Skatepark construction firm sues rival

One of the nation's leading skatepark design and construction firms is claiming in federal court that a rival has been "engaged … in a campaign of knowing misrepresentation about the safety of its … equipment," among other allegations.

According to the complaint, filed in December 2010 and recently unsealed, skatepark builder Spohn Ranch, based in Southern California, claims that since at least 2004, the prefabricated Pro Series steel ramps produced by American Ramp Co. [ARC] have not lived up to ARC's own safety specifications.

Spohn Ranch's lawsuit, which names as plaintiffs the United States government [representing military bases with ARC equipment], several states and more than five dozen cities, is asking ARC to pay $18 million.
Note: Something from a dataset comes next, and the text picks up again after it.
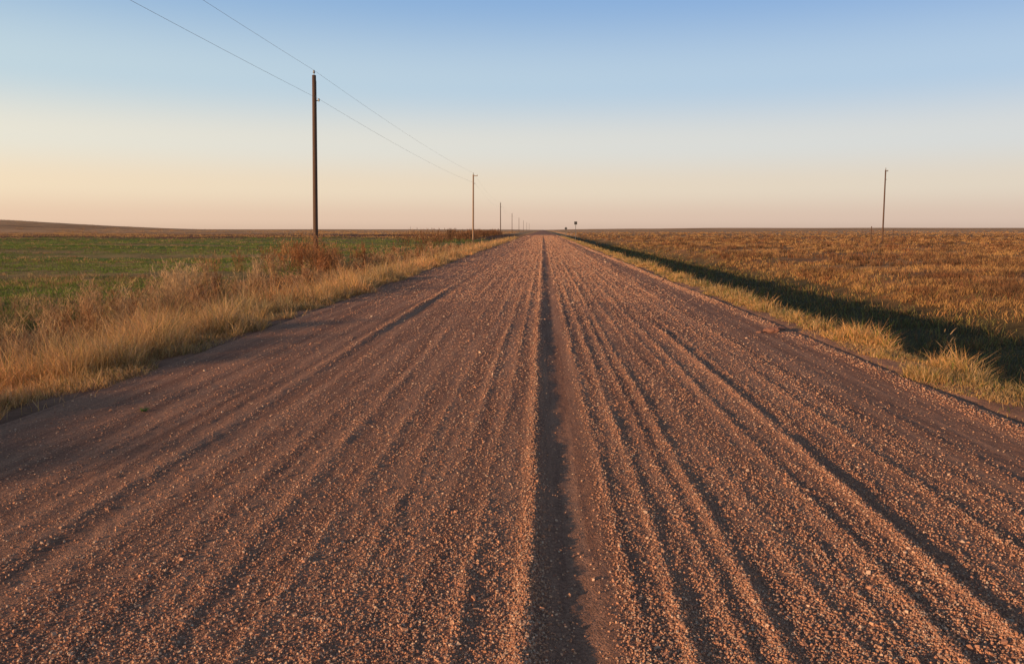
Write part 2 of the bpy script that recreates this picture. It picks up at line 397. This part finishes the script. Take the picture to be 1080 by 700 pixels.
def pole(x,y,mat,style=0,top=TOP,rb=.15,rt=.11,lean=0.0,arm=.7):
    gz=float(ground_z(np.array([x]),np.array([y]))[0])
    e=empty('utility_pole',(x,y,gz)); H=top-gz
    tapered('post',(0,0,-.8),(lean,0,H),rb,rt,mat,parent=e)
    tapered('insulator_pin',(lean,0,H),(lean,0,H+.12),.02,.02,steel,8,e)
    tapered('insulator',(lean,0,H+.12),(lean,0,H+.27),.07,.045,ceram,10,e)
    if style==0:
        l2=lean*.86
        tapered('neutral_bracket',(l2+rt*.8,0,H-1.4),(l2+.26,0,H-1.36),.03,.025,steel,8,e)
        tapered('neutral_insulator',(l2+.26,0,H-1.42),(l2+.26,0,H-1.27),.05,.05,ceram,8,e)
        tapered('ground_wire',(rb+.004,.02,0),(lean+rt+.004,.02,H-.3),.008,.008,steel,6,e)
    else:
        boxo('crossarm',(lean+arm*.5,-rt-.05,H-.2),(arm,.09,.10),mat,e)
        tapered('arm_insulator',(lean+arm-.06,-rt-.05,H-.15),(lean+arm-.06,-rt-.05,H-.0),.05,.04,ceram,8,e)
        tapered('neutral_bracket',(lean+rt*.8,0,H-1.4),(lean+.26,0,H-1.36),.03,.025,steel,8,e)
    return e
line=[(-13,-36),(-13.05,46),(-11.0,128),(-13.6,262),(-16.2,430),(-17.2,590),(-18,760),(-18.6,950),(-19,1150)]
leans=[0,.24,.1,0,0,0,0,0,0]
for i,(x,y) in enumerate(line):
    pole(x,y,wood_l if i==2 else wood_d,0 if i!=2 else 1,lean=leans[i])
pole(49.5,120,wood_d,1,rb=.12,rt=.09,arm=.3,lean=-.12)
cu=bpy.data.curves.new('power_line','CURVE'); cu.dimensions='3D'; cu.bevel_depth=.0055; cu.bevel_resolution=1
for hgt,dx in ((TOP+.27,0.0),(LOW+.04,.26)):
    for q in range(6):
        a=(line[q][0]+leans[q],line[q][1]); b=(line[q+1][0]+leans[q+1],line[q+1][1])
        sp=cu.splines.new('POLY'); nn=24; sp.points.add(nn)
        L=math.hypot(b[0]-a[0],b[1]-a[1]); sag=.40*(L/82)**2
        for k in range(nn+1):
            t=k/nn
            sp.points[k].co=(a[0]+(b[0]-a[0])*t+dx,a[1]+(b[1]-a[1])*t,hgt-4*min(sag,3)*t*(1-t),1)
cu.materials.append(wirem)
wo=bpy.data.objects.new('power_line',cu); sc.collection.objects.link(wo)
signm=plain_mat('dark_sign_back',(.05,.05,.05),(.08,.075,.07),5,(1,1,1),.5,.3)
def sign(x,y,h,w,diamond):
    gz=float(ground_z(np.array([x]),np.array([y]))[0]); e=empty('road_sign',(x,y,gz))
    boxo('sign_post',(0,0,(h-gz)/2-.2),(.08,.08,h-gz+.4),steel,e)
    boxo('sign_panel',(0,-.06,h-gz-w*.5),(w,.02,w),signm,e,(0,math.radians(45) if diamond else 0,0))
sign(5.6,138,2.95,.5,False)
sign(5.3,185,2.1,.5,True)
for (x,y,h) in ((47,118,1.55),(62,146,1.3)):
    gz=float(ground_z(np.array([x]),np.array([y]))[0]); e=empty('fence_post',(x,y,gz))
    tapered('post',(0,0,-.3),(.03,0,h+.9),.08,.065,wood_d,8,e)
    tapered('staple_wire',(-.12,-.1,h*.6),(.12,-.1,h*.6),.01,.01,steel,6,e)
def clod(x,y,s):
    import bmesh
    bm=bmesh.new(); bmesh.ops.create_icosphere(bm,subdivisions=3,radius=1)
    for v in bm.verts:
        c=v.co; nse=fbm(np.array([c.x*1.6+x*9+c.z]),np.array([c.y*1.6+y*5-c.z]),9,3)[0]
        v.co=Vector((c.x*s*1.3,c.y*s,c.z*s*.6))*(.55+.9*nse)
    me=bpy.data.meshes.new('dirt_clod'); bm.to_mesh(me); bm.free(); me.materials.append(plain_mat('clod_dirt',(.2,.09,.06),(.3,.14,.1),12,(1,1,1),.95))
    o=bpy.data.objects.new('dirt_clod',me); o.location=(x,y,float(road_z(np.array([x]),np.array([y]))[0])+s*.25); sc.collection.objects.link(o)
clod(3.72,13.1,.10); clod(3.92,13.35,.07); clod(3.5,13.0,.04); clod(1.42,3.62,.012)

# ------------------------------------------------ light
w=bpy.data.worlds.new('World'); sc.world=w; w.use_nodes=True
nt=w.node_tree; nt.nodes.clear(); L=nt.links
sky=nt.nodes.new('ShaderNodeTexSky'); sky.sky_type='NISHITA'; sky.sun_disc=False
sky.sun_elevation=math.radians(SUN_EL); sky.sun_rotation=math.radians(180+SUN_AZ)
sky.air_density=1.0; sky.dust_density=2.0; sky.ozone_density=1.5; sky.altitude=1200
STR=.13
tc=nt.nodes.new('ShaderNodeTexCoord'); sx_=nt.nodes.new('ShaderNodeSeparateXYZ'); L.new(tc.outputs['Generated'],sx_.inputs[0])
ramp=nt.nodes.new('ShaderNodeValToRGB'); cr=ramp.color_ramp; cr.interpolation='EASE'
stops=[(0.0,(.66,.48,.39)),(.012,(.73,.54,.44)),(.05,(.80,.67,.54)),(.10,(.73,.72,.69)),(.17,(.48,.62,.77)),(.28,(.24,.42,.73)),(.42,(.11,.19,.33)),(1,(.04,.07,.13))]
cr.elements[0].position=0; cr.elements[0].color=(*stops[0][1],1)
cr.elements[1].position=1; cr.elements[1].color=(*stops[-1][1],1)
for p_,c_ in stops[1:-1]:
    e_=cr.elements.new(p_); e_.color=(*c_,1)
L.new(sx_.outputs[2],ramp.inputs[0])
dt=nt.nodes.new('ShaderNodeVectorMath'); dt.operation='DOT_PRODUCT'; az=math.radians(SUN_AZ); dt.inputs[1].default_value=(-math.sin(az),-math.cos(az),0)
L.new(tc.outputs['Generated'],dt.inputs[0])
mr=nt.nodes.new('ShaderNodeMapRange'); mr.inputs[1].default_value=-1; mr.inputs[2].default_value=.3; L.new(dt.outputs['Value'],mr.inputs[0])
mc=nt.nodes.new('ShaderNodeMix'); mc.data_type='RGBA'; mc.inputs[6].default_value=(.95,.97,1.02,1); mc.inputs[7].default_value=(1.30,1.22,1.03,1); L.new(mr.outputs[0],mc.inputs[0])
mm=nt.nodes.new('ShaderNodeVectorMath'); mm.operation='MULTIPLY'; L.new(ramp.outputs[0],mm.inputs[0]); L.new(mc.outputs[2],mm.inputs[1])
sca=nt.nodes.new('ShaderNodeVectorMath'); sca.operation='SCALE'; sca.inputs['Scale'].default_value=1/STR; L.new(mm.outputs[0],sca.inputs[0])
mix=nt.nodes.new('ShaderNodeMix'); mix.data_type='RGBA'; mix.inputs[0].default_value=.87
L.new(sky.outputs[0],mix.inputs[6]); L.new(sca.outputs[0],mix.inputs[7])
bg=nt.nodes.new('ShaderNodeBackground'); bg.inputs[1].default_value=STR
o=nt.nodes.new('ShaderNodeOutputWorld')
L.new(mix.outputs[2],bg.inputs[0]); L.new(bg.outputs[0],o.inputs[0])
sl=bpy.data.lights.new('sun','SUN'); sl.energy=5; sl.angle=math.radians(.5); sl.color=(1,.64,.35)
so=bpy.data.objects.new('sun',sl); sc.collection.objects.link(so)
el=math.radians(SUN_EL)
d=Vector((math.sin(az)*math.cos(el),math.cos(az)*math.cos(el),-math.sin(el)))
so.rotation_euler=d.to_track_quat('-Z','Y').to_euler()
# ------------------------------------------------ camera
cam=bpy.data.cameras.new('camera'); cam.sensor_width=36; cam.lens=28.3; cam.clip_start=.05; cam.clip_end=20000
co=bpy.data.objects.new('camera',cam); co.location=(0,0,1.6)
co.rotation_euler=(math.radians(90-7.24),0,math.radians(2.16))
sc.collection.objects.link(co); sc.camera=co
"The point of the lawsuit is not the money," Spohn's general counsel Jeffery Dermer told ESPN. "The point of the lawsuit is to force skatepark builders to tell the truth. The costs of dishonesty needs to be incorporated into business decisions."

In a statement posted on its website, the Missouri-based ARC, which bills itself as the world's largest skatepark provider, responded, "This lawsuit and the website designed to promote the lawsuit are nothing more than an attempt by Spohn Ranch to use the legal system, as opposed to its own product and services, to gain an advantage in the marketplace."

Attorneys representing ARC sent a cease and desist letter to Dermer, stating that americanrampcompanylawsuit.com contains "numerous libelous, slanderous, and defamatory statements," and demanding that it be shut down.

Via e-mail, ARC president Nathan Bemo called the lawsuit "nonsense," supported by the fact that the Department of Justice and the Attorneys General of California and Massachusetts have declined to intervene.

However, in a Jan. 27 letter to Dermer from the Department of Justice, attorney Erica Hitchings explained that the DOJ's "decision to decline should not be construed as a statement about the merits of the case. Indeed, the Government retains the right to intervene at a later date upon a showing of good cause."

"We believe in the strength of our positions and are really looking forward to bringing the case to a jury," Dermer said, adding that Spohn intends to place any proceeds from a successful lawsuit or settlement into a trust fund for affected communities to replace ARC equipment with bona fide concrete skateparks.